Complex climatic, CO2, and grazing controls on the net primary productivity and carbon stocks in grasslands of the Tibetan Plateau

The Tibetan Plateau (TP) grasslands, the world’s largest alpine ecosystem and highest altitude pastoral region, are particularly susceptible to climate change and grazing activities. These alpine grassland ecosystems are experiencing rapid warming, altered precipitation patterns, and changing grazing pressure. However, the relative contributions of climatic factors, CO₂ enrichment, and grazing, and their interactions, to carbon dynamics in these ecosystems remain poorly quantified, which limits our understanding of how these factors affect carbon cycling and feedbacks of alpine ecosystems.

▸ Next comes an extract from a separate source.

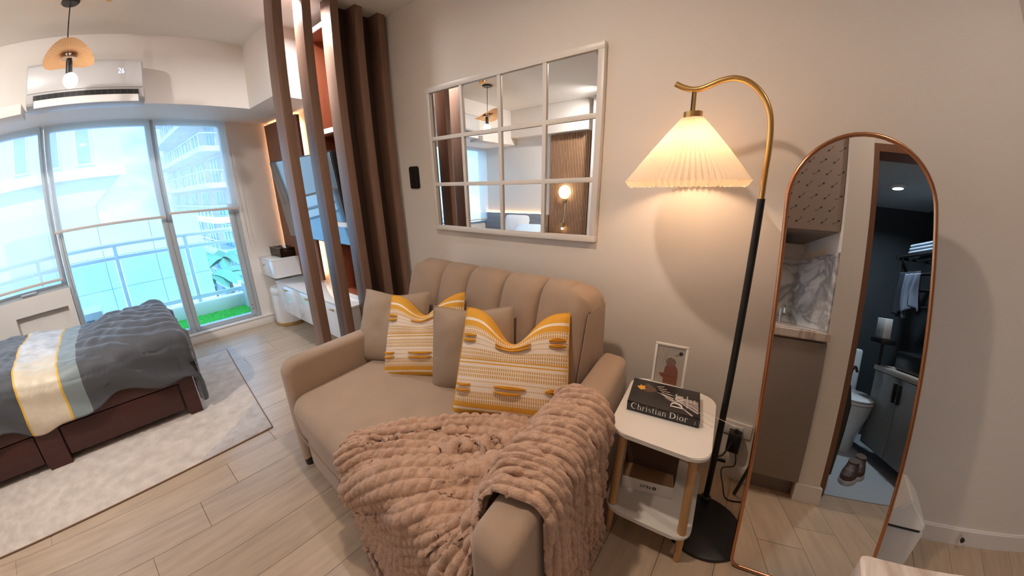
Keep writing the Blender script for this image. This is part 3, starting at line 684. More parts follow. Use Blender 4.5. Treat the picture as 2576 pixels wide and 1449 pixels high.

Using the process-based biogeochemical model Biome-BGCMuSo integrated with a dynamic grazing module, we conducted multi-scenario simulations to isolate the individual and interactive effects of environmental and anthropogenic factors on carbon dynamics of the TP grasslands over the past 40 years. The results demonstrated that precipitation was the dominant factor in 67.9 % of TP grasslands. Precipitation promoted vegetation growth, increased net primary productivity (NPP) (positive contribution of 54.6 %), enhanced soil carbon inputs (56.6 %), and ultimately drove increases in total carbon (TOTC) (53.1 %). On average, warming alone reduced NPP (negative contribution of −4.6 %) and TOTC (−2.7 %), highlighting its negative impact on carbon stocks. However, when warming occurred with increased precipitation, the combined positive effect on carbon dynamics was found to be more pronounced than that of precipitation alone. This emphasizes the significant interactive effect of temperature and precipitation, where their combined influence enhances carbon sequestration beyond a simple additive response. The effects of CO₂ enrichment, and its interaction with climate change, were both positive and significant, resulting in increased carbon sequestration. Although changes in grazing intensity had a detrimental effect on NPP and TOTC, their impact was comparatively limited. Under the future warming and wetting trend on the TP, alpine grasslands have the potential to sequester more carbon as increasing precipitation, and the interactive effects of warming and wetting, continues to enhance plant growth.